Most of our new stuff coming on has very limited take or pay and that the market in these last couple rounds as built as not supported take or pay economics. But what I would say is that Mont Belvieu fractionation position and we anticipated the four and five being full, but under the scenario that they wouldn't we're not full we always have the option to take barrels that were fracking in the Mid-Continent moving down to the Gulf Coast and collect the additional Conway to Belvieu spread on that piece, but I don't think. What I'm seeing today with what's coming on. Now, there may be a little bit of short-term overcapacity in the fractionation market. But I think long term beaten up pretty quickly. And also remember that a lot of the players that are building these fracs today are storing raw feed and they will have to frac that off once they come on. So it's not just new production its production that's coming on. Now that we do not have enough frac capacity to today.
We'll take our next question from Craig Shere of Tuohy Brothers.
Three quick questions around Elk Creek, the growth that we're seeing out of the Bakken or out of the Rockies is being railed and the rail volumes have, if I understand that de minimis margins currently. So when the southern leg of Elk Creek opens up and we have more capacity upstream the Bakken NGL line, those volumes kind of immediately get what$0.20plus bump in margin?
Yes, you’re pretty close.
And on the 200,000 a day ultimate capacity that's been contracted in the Rockies, two questions on that. One, how long do you think that that could take to reach full capacity on those contracts. And two, can you break it down between Bakken and DJ?
I think we will ramp up to that 200,000 fairly quickly. I would say probably as we get into 2021, we will see that volume be at that rate up to 200,000 barrels. And once again, as Kevin said, that is assuming no ethane, if anything comes on your reset a lot quicker, so I think it take a little bit of time. I think the last piece will come in the delay on the last piece would be. We got to get the lateral over which will be completed the end of 2020.And then it would you repeat your last part of the question?
I wanted to get a sense where it's all sourcing from in terms of proportion from the Bakken or DJ?
I would say about 70% to 80% coming out of the Bakken.
Right. And one last versus…
Craig, just before you, before you move on, really a lot of those volumes are coming out of the powder not as DJ.
Yes, 80% of the Bakken and almost the almost the rest of it's all out of the Powder River.
And the last question I noticed DCF coverage in the quarter was aided by lower sequential maintenance like CapEx and higher sequential other income, can you touch on the repeatability of that?
I think it's maintenance is just normal timing that comes and goes quarter-to-quarter and when the project gets done or not.

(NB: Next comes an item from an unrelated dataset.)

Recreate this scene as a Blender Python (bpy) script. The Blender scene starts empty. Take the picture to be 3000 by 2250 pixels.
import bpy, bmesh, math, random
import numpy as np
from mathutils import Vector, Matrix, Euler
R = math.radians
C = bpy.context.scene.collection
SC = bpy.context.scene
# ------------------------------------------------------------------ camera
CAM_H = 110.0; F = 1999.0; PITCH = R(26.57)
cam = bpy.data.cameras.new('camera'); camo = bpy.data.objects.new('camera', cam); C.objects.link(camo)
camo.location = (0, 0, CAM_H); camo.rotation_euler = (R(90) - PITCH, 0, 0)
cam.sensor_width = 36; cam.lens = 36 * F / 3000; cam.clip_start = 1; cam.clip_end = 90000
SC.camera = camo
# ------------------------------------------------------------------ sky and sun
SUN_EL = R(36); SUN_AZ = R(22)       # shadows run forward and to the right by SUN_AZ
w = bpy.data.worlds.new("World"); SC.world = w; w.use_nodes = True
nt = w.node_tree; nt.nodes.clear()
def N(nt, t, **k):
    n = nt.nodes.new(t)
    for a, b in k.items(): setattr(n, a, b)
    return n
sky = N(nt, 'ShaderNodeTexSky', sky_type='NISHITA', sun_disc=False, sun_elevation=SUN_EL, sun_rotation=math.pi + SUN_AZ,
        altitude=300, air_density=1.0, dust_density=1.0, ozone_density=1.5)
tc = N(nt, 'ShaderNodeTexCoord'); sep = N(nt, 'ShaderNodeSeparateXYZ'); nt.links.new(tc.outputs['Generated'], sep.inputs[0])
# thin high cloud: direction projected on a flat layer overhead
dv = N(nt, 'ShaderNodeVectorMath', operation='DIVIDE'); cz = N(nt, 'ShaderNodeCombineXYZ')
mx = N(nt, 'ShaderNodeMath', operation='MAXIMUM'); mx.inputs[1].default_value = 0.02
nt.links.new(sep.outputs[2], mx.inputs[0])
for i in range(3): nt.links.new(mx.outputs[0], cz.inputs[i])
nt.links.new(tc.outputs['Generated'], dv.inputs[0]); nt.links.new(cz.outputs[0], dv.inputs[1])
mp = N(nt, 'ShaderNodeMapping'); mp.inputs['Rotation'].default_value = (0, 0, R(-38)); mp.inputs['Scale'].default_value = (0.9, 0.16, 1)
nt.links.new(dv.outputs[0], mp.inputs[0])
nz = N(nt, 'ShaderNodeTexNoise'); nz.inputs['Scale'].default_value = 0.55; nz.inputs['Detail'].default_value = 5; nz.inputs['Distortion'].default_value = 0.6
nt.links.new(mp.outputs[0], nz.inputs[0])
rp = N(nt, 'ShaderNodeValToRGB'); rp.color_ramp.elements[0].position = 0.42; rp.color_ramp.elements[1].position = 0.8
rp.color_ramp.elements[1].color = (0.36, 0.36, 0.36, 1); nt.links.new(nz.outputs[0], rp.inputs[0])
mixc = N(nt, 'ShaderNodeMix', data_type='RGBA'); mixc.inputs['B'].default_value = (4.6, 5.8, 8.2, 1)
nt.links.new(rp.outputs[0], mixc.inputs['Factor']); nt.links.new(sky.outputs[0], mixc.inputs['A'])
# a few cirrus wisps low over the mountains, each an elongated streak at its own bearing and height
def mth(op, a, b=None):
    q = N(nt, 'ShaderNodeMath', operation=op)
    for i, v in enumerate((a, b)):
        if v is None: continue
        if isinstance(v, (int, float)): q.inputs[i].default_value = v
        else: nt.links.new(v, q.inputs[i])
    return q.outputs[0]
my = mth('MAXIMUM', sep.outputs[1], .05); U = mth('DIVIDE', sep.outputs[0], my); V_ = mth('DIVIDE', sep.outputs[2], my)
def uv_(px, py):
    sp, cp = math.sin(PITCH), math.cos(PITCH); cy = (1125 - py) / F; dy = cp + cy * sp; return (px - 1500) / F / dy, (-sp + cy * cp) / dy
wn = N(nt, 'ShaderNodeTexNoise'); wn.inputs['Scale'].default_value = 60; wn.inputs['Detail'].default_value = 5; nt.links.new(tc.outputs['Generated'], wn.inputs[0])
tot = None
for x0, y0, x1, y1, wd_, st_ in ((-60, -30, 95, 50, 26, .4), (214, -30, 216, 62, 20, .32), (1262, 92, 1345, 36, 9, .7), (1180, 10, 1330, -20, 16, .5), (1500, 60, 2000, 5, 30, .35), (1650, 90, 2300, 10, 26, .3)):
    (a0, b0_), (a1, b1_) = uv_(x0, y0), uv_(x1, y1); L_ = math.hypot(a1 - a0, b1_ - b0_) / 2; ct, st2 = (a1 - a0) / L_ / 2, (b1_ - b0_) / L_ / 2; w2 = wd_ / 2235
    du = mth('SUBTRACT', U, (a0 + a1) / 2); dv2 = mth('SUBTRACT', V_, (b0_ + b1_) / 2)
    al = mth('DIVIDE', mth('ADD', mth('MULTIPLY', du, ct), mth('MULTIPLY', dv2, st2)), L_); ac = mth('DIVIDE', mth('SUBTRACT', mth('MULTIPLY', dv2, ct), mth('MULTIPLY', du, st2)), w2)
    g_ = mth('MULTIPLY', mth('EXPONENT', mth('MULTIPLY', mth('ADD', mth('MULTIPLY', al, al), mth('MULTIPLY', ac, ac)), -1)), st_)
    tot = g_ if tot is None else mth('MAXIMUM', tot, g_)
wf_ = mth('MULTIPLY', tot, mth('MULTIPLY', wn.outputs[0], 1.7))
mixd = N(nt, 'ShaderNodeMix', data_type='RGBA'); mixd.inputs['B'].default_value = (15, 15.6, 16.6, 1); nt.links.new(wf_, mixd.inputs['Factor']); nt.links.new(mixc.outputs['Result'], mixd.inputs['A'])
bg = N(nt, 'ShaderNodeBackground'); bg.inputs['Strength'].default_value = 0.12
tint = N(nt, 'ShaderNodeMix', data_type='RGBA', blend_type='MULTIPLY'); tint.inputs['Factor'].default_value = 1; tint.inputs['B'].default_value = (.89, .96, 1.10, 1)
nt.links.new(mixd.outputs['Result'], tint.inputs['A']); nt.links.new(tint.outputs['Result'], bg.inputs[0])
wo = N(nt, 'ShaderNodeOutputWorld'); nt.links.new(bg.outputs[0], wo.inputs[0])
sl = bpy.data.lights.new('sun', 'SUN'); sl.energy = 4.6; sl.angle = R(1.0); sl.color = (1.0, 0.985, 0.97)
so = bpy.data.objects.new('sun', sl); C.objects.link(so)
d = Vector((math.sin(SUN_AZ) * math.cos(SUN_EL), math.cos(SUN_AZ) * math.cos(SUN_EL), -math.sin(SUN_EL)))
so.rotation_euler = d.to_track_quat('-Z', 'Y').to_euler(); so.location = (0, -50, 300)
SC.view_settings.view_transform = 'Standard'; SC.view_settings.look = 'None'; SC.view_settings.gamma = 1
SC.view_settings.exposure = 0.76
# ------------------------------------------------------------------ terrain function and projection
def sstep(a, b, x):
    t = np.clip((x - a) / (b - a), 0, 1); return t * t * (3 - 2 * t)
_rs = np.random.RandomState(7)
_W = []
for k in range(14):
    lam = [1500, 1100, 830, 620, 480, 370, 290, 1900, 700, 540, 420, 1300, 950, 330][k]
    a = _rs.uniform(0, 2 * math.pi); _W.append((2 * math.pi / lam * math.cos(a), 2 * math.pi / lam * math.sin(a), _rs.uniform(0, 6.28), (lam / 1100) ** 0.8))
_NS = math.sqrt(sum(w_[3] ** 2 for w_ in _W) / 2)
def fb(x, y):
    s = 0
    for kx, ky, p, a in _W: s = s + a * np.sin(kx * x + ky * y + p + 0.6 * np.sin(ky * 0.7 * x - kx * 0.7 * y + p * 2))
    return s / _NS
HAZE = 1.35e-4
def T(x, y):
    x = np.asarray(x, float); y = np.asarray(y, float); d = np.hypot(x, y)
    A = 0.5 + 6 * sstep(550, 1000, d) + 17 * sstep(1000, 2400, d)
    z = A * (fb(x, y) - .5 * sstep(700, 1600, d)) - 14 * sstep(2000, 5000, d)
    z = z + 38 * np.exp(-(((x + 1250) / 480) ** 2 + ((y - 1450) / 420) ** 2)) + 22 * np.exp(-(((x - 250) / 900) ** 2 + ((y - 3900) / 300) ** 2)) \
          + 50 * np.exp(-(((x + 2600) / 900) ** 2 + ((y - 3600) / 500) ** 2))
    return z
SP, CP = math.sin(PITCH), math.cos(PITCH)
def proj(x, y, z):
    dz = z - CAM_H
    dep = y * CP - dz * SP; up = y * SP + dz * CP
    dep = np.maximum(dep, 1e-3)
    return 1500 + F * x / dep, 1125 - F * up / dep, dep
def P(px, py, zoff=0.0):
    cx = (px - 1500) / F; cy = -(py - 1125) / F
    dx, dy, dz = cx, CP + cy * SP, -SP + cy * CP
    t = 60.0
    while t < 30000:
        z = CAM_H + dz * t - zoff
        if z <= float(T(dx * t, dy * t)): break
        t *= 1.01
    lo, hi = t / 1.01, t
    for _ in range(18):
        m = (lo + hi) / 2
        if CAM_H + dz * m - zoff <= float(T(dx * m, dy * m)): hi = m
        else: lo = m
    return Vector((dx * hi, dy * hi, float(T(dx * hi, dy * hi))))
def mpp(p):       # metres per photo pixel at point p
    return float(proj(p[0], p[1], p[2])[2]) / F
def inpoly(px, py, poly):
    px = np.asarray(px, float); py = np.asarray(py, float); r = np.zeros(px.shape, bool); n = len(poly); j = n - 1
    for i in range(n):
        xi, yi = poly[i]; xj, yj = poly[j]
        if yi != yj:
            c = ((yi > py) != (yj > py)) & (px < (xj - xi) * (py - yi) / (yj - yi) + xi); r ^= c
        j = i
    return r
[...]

The other was a small and non-strategic assets that we sold for a very small amount of money. So that was just a kind of ordinary course cleaning up some assets.
Thank you, this concludes our questions for today. I'll turn it back to Andrew Ziola for closing remarks.
Thank you, Todd. Our quiet period for the second quarter starts when we close our books in early July and extends until we release earnings in later July. We will provide details for the conference call at a later date. Thank you for joining us, and the IR team will be available throughout the day. Have a good week.
Thank you, ladies and gentlemen, this concludes today's conference. You may now disconnect.